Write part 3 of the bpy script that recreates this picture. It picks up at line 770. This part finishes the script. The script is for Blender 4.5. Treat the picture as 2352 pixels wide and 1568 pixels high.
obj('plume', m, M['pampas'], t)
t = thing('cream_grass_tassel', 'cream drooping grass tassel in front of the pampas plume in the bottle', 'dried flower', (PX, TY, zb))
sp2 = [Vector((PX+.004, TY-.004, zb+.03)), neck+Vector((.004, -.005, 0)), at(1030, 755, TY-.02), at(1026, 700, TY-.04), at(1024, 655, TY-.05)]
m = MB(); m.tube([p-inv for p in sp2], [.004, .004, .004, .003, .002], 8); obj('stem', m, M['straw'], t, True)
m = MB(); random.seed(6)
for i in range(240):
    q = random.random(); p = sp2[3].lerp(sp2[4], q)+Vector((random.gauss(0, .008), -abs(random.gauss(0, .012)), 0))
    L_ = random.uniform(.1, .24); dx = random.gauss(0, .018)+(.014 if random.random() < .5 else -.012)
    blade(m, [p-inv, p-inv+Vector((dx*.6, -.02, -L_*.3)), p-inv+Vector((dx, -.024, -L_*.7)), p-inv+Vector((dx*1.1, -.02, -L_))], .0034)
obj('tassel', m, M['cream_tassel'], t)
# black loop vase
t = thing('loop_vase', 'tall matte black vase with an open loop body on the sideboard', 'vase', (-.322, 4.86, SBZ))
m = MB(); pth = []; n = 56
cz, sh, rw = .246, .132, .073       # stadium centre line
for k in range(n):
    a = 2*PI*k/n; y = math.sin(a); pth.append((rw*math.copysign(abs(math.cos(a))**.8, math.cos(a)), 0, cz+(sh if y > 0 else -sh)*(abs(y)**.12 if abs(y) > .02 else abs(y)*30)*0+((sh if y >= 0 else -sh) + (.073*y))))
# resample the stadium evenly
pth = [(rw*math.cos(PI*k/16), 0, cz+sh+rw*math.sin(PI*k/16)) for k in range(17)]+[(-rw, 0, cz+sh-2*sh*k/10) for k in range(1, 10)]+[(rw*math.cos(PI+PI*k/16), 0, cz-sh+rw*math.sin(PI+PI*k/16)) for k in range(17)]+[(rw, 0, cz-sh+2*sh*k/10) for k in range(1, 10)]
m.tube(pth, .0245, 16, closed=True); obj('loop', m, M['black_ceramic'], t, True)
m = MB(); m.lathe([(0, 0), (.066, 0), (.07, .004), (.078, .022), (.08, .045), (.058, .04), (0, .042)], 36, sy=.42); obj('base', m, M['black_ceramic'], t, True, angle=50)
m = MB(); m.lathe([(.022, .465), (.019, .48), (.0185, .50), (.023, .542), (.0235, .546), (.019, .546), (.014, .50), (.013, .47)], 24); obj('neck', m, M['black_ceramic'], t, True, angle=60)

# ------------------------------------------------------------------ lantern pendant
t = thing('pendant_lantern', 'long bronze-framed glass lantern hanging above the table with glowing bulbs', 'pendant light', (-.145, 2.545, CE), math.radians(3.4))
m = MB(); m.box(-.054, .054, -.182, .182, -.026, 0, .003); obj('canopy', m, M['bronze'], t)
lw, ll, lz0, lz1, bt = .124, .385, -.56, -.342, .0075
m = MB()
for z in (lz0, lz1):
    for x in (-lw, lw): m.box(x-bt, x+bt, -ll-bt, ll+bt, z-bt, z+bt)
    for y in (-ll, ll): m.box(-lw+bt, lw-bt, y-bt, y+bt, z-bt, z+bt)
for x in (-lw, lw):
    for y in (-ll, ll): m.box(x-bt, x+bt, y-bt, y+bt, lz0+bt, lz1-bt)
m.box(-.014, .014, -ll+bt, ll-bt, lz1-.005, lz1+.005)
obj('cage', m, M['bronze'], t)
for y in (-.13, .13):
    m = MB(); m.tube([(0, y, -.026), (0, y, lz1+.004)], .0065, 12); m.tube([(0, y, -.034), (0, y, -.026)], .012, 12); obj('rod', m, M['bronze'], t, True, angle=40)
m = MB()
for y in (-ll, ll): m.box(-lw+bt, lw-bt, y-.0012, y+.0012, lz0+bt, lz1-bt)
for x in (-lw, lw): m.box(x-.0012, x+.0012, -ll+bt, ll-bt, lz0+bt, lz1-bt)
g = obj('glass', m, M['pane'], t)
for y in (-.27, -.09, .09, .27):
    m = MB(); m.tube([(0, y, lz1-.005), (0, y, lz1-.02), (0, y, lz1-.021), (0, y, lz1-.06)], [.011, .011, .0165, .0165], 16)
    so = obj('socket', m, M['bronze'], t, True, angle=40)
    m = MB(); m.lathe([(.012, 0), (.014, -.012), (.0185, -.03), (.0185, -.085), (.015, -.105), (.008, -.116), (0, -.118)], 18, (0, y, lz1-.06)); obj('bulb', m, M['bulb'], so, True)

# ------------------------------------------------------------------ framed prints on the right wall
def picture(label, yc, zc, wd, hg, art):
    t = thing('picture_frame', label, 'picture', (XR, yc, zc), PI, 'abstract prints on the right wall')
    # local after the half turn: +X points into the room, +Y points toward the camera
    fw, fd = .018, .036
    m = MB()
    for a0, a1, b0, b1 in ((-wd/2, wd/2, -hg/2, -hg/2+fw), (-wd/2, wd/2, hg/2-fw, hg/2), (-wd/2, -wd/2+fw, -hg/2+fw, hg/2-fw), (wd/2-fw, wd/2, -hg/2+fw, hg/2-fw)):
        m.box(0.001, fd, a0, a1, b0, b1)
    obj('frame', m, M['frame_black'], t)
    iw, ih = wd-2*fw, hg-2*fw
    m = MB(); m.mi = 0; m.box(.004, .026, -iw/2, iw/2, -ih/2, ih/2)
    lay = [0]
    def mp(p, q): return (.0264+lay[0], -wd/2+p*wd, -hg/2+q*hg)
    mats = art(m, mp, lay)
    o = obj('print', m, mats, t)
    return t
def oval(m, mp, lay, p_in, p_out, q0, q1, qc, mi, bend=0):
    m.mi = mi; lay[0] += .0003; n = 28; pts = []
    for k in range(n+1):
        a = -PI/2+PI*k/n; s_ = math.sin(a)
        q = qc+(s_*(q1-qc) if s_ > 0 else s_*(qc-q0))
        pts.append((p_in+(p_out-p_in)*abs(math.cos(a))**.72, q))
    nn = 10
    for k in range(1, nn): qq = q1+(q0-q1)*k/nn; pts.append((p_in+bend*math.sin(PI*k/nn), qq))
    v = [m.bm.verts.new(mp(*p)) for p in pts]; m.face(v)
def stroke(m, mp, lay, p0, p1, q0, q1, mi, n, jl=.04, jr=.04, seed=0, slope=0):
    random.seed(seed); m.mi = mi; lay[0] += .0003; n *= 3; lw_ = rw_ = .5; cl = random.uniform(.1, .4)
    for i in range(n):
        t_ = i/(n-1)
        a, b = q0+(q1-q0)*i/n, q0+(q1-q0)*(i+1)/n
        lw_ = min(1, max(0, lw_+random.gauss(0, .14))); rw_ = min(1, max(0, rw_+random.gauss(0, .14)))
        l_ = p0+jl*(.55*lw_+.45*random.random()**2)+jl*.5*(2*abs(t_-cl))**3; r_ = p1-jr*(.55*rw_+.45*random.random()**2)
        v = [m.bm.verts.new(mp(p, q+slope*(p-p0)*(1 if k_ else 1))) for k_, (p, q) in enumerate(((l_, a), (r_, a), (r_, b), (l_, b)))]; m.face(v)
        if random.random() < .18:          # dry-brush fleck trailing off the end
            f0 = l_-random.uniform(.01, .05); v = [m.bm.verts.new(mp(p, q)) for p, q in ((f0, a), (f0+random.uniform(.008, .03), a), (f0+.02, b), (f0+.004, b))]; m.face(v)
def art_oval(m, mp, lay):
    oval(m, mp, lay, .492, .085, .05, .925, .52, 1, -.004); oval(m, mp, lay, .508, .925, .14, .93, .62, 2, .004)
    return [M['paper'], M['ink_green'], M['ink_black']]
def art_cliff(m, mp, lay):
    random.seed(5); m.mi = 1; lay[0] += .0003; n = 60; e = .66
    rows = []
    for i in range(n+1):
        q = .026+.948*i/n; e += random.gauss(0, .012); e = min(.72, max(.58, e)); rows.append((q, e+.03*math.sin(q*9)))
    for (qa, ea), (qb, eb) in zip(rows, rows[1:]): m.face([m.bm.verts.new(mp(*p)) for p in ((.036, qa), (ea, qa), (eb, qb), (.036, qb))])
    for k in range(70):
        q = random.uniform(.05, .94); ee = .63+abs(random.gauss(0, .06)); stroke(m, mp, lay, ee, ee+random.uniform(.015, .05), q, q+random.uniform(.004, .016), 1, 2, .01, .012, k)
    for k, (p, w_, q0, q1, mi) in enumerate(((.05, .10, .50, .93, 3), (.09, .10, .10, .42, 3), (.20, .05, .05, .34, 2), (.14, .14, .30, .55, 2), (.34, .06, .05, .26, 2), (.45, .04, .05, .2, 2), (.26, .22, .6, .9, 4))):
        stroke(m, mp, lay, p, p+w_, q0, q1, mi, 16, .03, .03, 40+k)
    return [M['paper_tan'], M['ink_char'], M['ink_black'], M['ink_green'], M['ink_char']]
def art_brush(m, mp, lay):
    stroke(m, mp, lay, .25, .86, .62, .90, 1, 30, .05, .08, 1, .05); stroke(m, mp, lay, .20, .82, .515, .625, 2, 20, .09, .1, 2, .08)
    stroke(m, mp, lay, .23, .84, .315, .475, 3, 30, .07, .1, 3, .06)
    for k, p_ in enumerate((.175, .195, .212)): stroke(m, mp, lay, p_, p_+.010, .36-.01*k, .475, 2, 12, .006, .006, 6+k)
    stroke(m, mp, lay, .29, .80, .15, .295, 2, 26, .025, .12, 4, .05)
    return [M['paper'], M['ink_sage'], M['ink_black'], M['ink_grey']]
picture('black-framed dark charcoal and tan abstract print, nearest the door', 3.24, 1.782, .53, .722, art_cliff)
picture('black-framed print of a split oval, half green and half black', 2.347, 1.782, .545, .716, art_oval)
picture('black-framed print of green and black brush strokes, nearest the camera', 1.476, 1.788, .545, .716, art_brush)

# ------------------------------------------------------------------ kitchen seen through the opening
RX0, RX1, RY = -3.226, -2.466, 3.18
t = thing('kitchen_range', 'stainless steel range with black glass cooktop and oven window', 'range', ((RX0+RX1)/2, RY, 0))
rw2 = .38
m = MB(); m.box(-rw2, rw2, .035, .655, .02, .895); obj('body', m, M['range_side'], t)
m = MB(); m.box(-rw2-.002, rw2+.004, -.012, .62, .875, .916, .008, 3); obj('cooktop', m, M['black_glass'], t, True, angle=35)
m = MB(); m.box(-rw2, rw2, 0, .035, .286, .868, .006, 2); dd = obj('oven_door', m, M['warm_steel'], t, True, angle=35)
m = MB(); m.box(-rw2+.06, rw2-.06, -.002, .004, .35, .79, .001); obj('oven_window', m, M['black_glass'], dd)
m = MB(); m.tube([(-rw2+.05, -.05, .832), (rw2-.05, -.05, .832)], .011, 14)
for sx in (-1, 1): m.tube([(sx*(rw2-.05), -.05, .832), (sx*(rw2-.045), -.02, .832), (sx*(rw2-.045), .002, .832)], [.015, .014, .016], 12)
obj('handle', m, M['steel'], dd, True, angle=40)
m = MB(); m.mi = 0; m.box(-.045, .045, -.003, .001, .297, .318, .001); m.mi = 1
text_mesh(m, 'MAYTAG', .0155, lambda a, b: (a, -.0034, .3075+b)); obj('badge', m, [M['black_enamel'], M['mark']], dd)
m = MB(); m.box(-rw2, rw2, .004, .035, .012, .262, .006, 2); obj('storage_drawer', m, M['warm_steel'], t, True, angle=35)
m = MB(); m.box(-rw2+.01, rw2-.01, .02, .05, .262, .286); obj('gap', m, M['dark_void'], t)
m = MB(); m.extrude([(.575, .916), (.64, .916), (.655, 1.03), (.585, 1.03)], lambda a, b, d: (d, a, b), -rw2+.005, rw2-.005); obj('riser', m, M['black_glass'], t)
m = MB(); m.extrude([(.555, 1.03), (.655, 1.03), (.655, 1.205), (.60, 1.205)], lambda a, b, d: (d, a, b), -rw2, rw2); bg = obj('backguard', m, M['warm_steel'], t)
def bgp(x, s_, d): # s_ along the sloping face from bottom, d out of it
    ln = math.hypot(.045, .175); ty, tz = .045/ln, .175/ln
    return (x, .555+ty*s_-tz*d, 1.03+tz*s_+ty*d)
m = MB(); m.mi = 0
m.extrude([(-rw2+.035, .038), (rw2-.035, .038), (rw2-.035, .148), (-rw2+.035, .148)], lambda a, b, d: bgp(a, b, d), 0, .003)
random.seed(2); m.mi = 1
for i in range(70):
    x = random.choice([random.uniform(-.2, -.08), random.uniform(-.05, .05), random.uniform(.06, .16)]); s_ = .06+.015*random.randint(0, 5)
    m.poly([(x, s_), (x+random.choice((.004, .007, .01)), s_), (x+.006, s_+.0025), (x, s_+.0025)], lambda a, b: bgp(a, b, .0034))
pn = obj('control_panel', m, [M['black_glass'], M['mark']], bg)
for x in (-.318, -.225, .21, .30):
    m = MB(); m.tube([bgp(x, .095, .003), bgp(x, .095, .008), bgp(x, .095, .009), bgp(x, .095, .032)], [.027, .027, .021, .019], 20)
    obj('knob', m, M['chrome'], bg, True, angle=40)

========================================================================

DIRECTIONS FOR THIS TASK: Extract exactly the leading lines of the data, stopping at and including the line with "t, True, angle=60)".

WORKED SOLUTION:
Write part 3 of the bpy script that recreates this picture. It picks up at line 770. This part finishes the script. The script is for Blender 4.5. Treat the picture as 2352 pixels wide and 1568 pixels high.
obj('plume', m, M['pampas'], t)
t = thing('cream_grass_tassel', 'cream drooping grass tassel in front of the pampas plume in the bottle', 'dried flower', (PX, TY, zb))
sp2 = [Vector((PX+.004, TY-.004, zb+.03)), neck+Vector((.004, -.005, 0)), at(1030, 755, TY-.02), at(1026, 700, TY-.04), at(1024, 655, TY-.05)]
m = MB(); m.tube([p-inv for p in sp2], [.004, .004, .004, .003, .002], 8); obj('stem', m, M['straw'], t, True)
m = MB(); random.seed(6)
for i in range(240):
    q = random.random(); p = sp2[3].lerp(sp2[4], q)+Vector((random.gauss(0, .008), -abs(random.gauss(0, .012)), 0))
    L_ = random.uniform(.1, .24); dx = random.gauss(0, .018)+(.014 if random.random() < .5 else -.012)
    blade(m, [p-inv, p-inv+Vector((dx*.6, -.02, -L_*.3)), p-inv+Vector((dx, -.024, -L_*.7)), p-inv+Vector((dx*1.1, -.02, -L_))], .0034)
obj('tassel', m, M['cream_tassel'], t)
# black loop vase
t = thing('loop_vase', 'tall matte black vase with an open loop body on the sideboard', 'vase', (-.322, 4.86, SBZ))
m = MB(); pth = []; n = 56
cz, sh, rw = .246, .132, .073       # stadium centre line
for k in range(n):
    a = 2*PI*k/n; y = math.sin(a); pth.append((rw*math.copysign(abs(math.cos(a))**.8, math.cos(a)), 0, cz+(sh if y > 0 else -sh)*(abs(y)**.12 if abs(y) > .02 else abs(y)*30)*0+((sh if y >= 0 else -sh) + (.073*y))))
# resample the stadium evenly
pth = [(rw*math.cos(PI*k/16), 0, cz+sh+rw*math.sin(PI*k/16)) for k in range(17)]+[(-rw, 0, cz+sh-2*sh*k/10) for k in range(1, 10)]+[(rw*math.cos(PI+PI*k/16), 0, cz-sh+rw*math.sin(PI+PI*k/16)) for k in range(17)]+[(rw, 0, cz-sh+2*sh*k/10) for k in range(1, 10)]
m.tube(pth, .0245, 16, closed=True); obj('loop', m, M['black_ceramic'], t, True)
m = MB(); m.lathe([(0, 0), (.066, 0), (.07, .004), (.078, .022), (.08, .045), (.058, .04), (0, .042)], 36, sy=.42); obj('base', m, M['black_ceramic'], t, True, angle=50)
m = MB(); m.lathe([(.022, .465), (.019, .48), (.0185, .50), (.023, .542), (.0235, .546), (.019, .546), (.014, .50), (.013, .47)], 24); obj('neck', m, M['black_ceramic'], t, True, angle=60)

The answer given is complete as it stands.